**WORK TO DO:** Copy the listing below in full and skip every picture.
★ ★ ★ ★
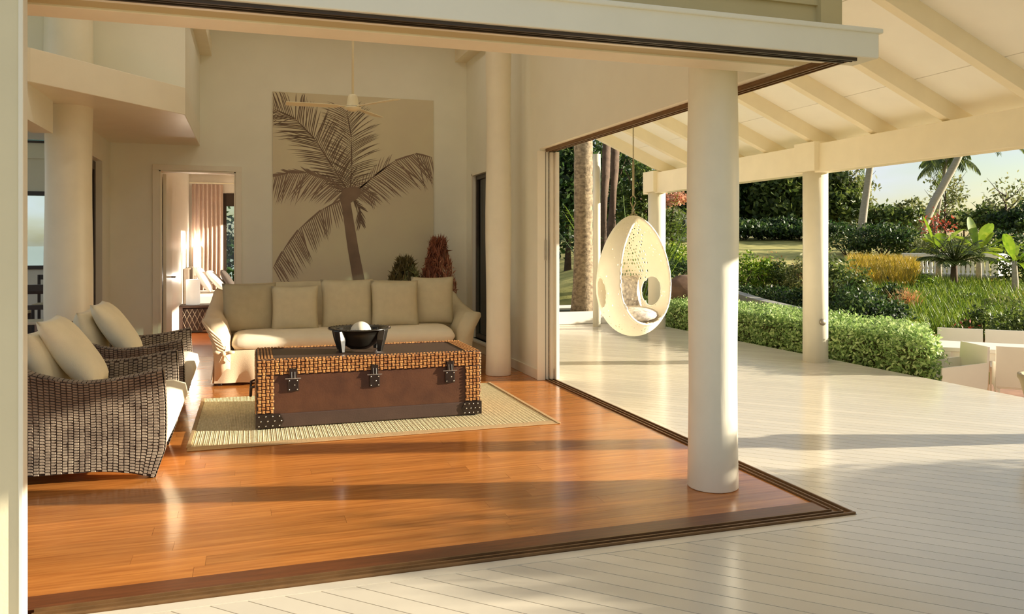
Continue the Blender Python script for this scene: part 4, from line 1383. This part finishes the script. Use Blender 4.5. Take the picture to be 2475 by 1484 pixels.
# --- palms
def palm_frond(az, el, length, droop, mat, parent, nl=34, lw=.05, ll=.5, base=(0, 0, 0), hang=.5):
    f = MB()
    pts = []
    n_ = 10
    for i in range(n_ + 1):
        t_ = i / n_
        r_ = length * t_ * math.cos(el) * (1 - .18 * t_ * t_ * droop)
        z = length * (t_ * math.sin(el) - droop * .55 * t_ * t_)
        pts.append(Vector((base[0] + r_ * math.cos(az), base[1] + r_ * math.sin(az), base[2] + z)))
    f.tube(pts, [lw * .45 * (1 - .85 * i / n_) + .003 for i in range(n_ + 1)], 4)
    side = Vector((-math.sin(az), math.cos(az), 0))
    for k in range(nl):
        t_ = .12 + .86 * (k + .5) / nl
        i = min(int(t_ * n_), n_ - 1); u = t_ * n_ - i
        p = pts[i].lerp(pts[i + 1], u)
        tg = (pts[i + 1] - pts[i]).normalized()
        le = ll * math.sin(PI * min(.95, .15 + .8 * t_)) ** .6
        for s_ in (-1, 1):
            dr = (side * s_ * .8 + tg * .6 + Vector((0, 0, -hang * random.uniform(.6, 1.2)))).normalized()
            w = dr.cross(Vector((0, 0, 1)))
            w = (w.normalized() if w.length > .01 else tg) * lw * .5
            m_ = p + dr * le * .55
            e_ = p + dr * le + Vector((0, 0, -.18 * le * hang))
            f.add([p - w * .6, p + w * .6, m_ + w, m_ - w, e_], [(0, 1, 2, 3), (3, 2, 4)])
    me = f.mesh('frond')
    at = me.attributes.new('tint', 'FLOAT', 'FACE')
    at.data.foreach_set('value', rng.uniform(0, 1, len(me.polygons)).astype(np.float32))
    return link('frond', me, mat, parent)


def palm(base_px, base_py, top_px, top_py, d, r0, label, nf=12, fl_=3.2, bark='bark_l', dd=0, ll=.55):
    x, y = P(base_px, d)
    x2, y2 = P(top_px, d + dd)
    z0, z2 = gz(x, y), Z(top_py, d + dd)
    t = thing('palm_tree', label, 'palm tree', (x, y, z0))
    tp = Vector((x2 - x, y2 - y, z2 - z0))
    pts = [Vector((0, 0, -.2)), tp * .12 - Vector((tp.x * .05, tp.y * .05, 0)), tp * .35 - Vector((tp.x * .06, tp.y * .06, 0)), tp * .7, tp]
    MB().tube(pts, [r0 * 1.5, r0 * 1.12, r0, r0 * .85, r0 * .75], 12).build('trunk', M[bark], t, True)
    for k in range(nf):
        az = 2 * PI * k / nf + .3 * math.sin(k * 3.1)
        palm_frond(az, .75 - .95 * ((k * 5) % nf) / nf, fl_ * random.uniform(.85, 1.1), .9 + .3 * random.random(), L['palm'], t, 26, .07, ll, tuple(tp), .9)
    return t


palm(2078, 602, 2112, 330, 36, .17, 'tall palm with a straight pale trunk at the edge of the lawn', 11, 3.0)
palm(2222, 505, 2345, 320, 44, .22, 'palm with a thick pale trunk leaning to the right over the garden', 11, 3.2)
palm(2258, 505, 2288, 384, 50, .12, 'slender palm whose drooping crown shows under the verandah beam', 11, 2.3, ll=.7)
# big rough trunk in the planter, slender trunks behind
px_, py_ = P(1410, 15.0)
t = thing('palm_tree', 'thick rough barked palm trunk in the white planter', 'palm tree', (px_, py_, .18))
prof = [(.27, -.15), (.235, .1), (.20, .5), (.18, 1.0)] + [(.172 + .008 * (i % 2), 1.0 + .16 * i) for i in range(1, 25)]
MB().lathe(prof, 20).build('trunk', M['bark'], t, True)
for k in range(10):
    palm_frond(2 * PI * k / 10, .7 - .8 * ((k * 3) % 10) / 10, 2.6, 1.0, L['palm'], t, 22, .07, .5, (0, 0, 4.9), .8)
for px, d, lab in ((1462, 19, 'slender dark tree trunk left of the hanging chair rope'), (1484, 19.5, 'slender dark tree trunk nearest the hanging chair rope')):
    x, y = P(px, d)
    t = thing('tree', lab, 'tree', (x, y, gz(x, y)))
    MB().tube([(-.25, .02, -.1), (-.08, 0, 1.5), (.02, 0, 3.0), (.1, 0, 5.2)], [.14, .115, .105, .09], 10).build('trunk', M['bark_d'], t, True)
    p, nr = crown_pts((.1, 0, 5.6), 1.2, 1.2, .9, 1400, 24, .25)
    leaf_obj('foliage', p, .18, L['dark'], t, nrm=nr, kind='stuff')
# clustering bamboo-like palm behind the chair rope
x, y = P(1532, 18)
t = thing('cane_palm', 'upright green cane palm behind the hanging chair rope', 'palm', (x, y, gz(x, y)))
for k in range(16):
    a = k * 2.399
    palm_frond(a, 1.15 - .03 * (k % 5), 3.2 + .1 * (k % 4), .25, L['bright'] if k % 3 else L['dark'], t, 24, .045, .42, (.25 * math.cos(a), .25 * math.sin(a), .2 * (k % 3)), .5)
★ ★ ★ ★
**SOLUTION BELOW:**
Continue the Blender Python script for this scene: part 4, from line 1383. This part finishes the script. Use Blender 4.5. Take the picture to be 2475 by 1484 pixels.
# --- palms
def palm_frond(az, el, length, droop, mat, parent, nl=34, lw=.05, ll=.5, base=(0, 0, 0), hang=.5):
    f = MB()
    pts = []
    n_ = 10
    for i in range(n_ + 1):
        t_ = i / n_
        r_ = length * t_ * math.cos(el) * (1 - .18 * t_ * t_ * droop)
        z = length * (t_ * math.sin(el) - droop * .55 * t_ * t_)
        pts.append(Vector((base[0] + r_ * math.cos(az), base[1] + r_ * math.sin(az), base[2] + z)))
    f.tube(pts, [lw * .45 * (1 - .85 * i / n_) + .003 for i in range(n_ + 1)], 4)
    side = Vector((-math.sin(az), math.cos(az), 0))
    for k in range(nl):
        t_ = .12 + .86 * (k + .5) / nl
        i = min(int(t_ * n_), n_ - 1); u = t_ * n_ - i
        p = pts[i].lerp(pts[i + 1], u)
        tg = (pts[i + 1] - pts[i]).normalized()
        le = ll * math.sin(PI * min(.95, .15 + .8 * t_)) ** .6
        for s_ in (-1, 1):
            dr = (side * s_ * .8 + tg * .6 + Vector((0, 0, -hang * random.uniform(.6, 1.2)))).normalized()
            w = dr.cross(Vector((0, 0, 1)))
            w = (w.normalized() if w.length > .01 else tg) * lw * .5
            m_ = p + dr * le * .55
            e_ = p + dr * le + Vector((0, 0, -.18 * le * hang))
            f.add([p - w * .6, p + w * .6, m_ + w, m_ - w, e_], [(0, 1, 2, 3), (3, 2, 4)])
    me = f.mesh('frond')
    at = me.attributes.new('tint', 'FLOAT', 'FACE')
    at.data.foreach_set('value', rng.uniform(0, 1, len(me.polygons)).astype(np.float32))
    return link('frond', me, mat, parent)


def palm(base_px, base_py, top_px, top_py, d, r0, label, nf=12, fl_=3.2, bark='bark_l', dd=0, ll=.55):
    x, y = P(base_px, d)
    x2, y2 = P(top_px, d + dd)
    z0, z2 = gz(x, y), Z(top_py, d + dd)
    t = thing('palm_tree', label, 'palm tree', (x, y, z0))
    tp = Vector((x2 - x, y2 - y, z2 - z0))
    pts = [Vector((0, 0, -.2)), tp * .12 - Vector((tp.x * .05, tp.y * .05, 0)), tp * .35 - Vector((tp.x * .06, tp.y * .06, 0)), tp * .7, tp]
    MB().tube(pts, [r0 * 1.5, r0 * 1.12, r0, r0 * .85, r0 * .75], 12).build('trunk', M[bark], t, True)
    for k in range(nf):
        az = 2 * PI * k / nf + .3 * math.sin(k * 3.1)
        palm_frond(az, .75 - .95 * ((k * 5) % nf) / nf, fl_ * random.uniform(.85, 1.1), .9 + .3 * random.random(), L['palm'], t, 26, .07, ll, tuple(tp), .9)
    return t


palm(2078, 602, 2112, 330, 36, .17, 'tall palm with a straight pale trunk at the edge of the lawn', 11, 3.0)
palm(2222, 505, 2345, 320, 44, .22, 'palm with a thick pale trunk leaning to the right over the garden', 11, 3.2)
palm(2258, 505, 2288, 384, 50, .12, 'slender palm whose drooping crown shows under the verandah beam', 11, 2.3, ll=.7)
# big rough trunk in the planter, slender trunks behind
px_, py_ = P(1410, 15.0)
t = thing('palm_tree', 'thick rough barked palm trunk in the white planter', 'palm tree', (px_, py_, .18))
prof = [(.27, -.15), (.235, .1), (.20, .5), (.18, 1.0)] + [(.172 + .008 * (i % 2), 1.0 + .16 * i) for i in range(1, 25)]
MB().lathe(prof, 20).build('trunk', M['bark'], t, True)
for k in range(10):
    palm_frond(2 * PI * k / 10, .7 - .8 * ((k * 3) % 10) / 10, 2.6, 1.0, L['palm'], t, 22, .07, .5, (0, 0, 4.9), .8)
for px, d, lab in ((1462, 19, 'slender dark tree trunk left of the hanging chair rope'), (1484, 19.5, 'slender dark tree trunk nearest the hanging chair rope')):
    x, y = P(px, d)
    t = thing('tree', lab, 'tree', (x, y, gz(x, y)))
    MB().tube([(-.25, .02, -.1), (-.08, 0, 1.5), (.02, 0, 3.0), (.1, 0, 5.2)], [.14, .115, .105, .09], 10).build('trunk', M['bark_d'], t, True)
    p, nr = crown_pts((.1, 0, 5.6), 1.2, 1.2, .9, 1400, 24, .25)
    leaf_obj('foliage', p, .18, L['dark'], t, nrm=nr, kind='stuff')
# clustering bamboo-like palm behind the chair rope
x, y = P(1532, 18)
t = thing('cane_palm', 'upright green cane palm behind the hanging chair rope', 'palm', (x, y, gz(x, y)))
for k in range(16):
    a = k * 2.399
    palm_frond(a, 1.15 - .03 * (k % 5), 3.2 + .1 * (k % 4), .25, L['bright'] if k % 3 else L['dark'], t, 24, .045, .42, (.25 * math.cos(a), .25 * math.sin(a), .2 * (k % 3)), .5)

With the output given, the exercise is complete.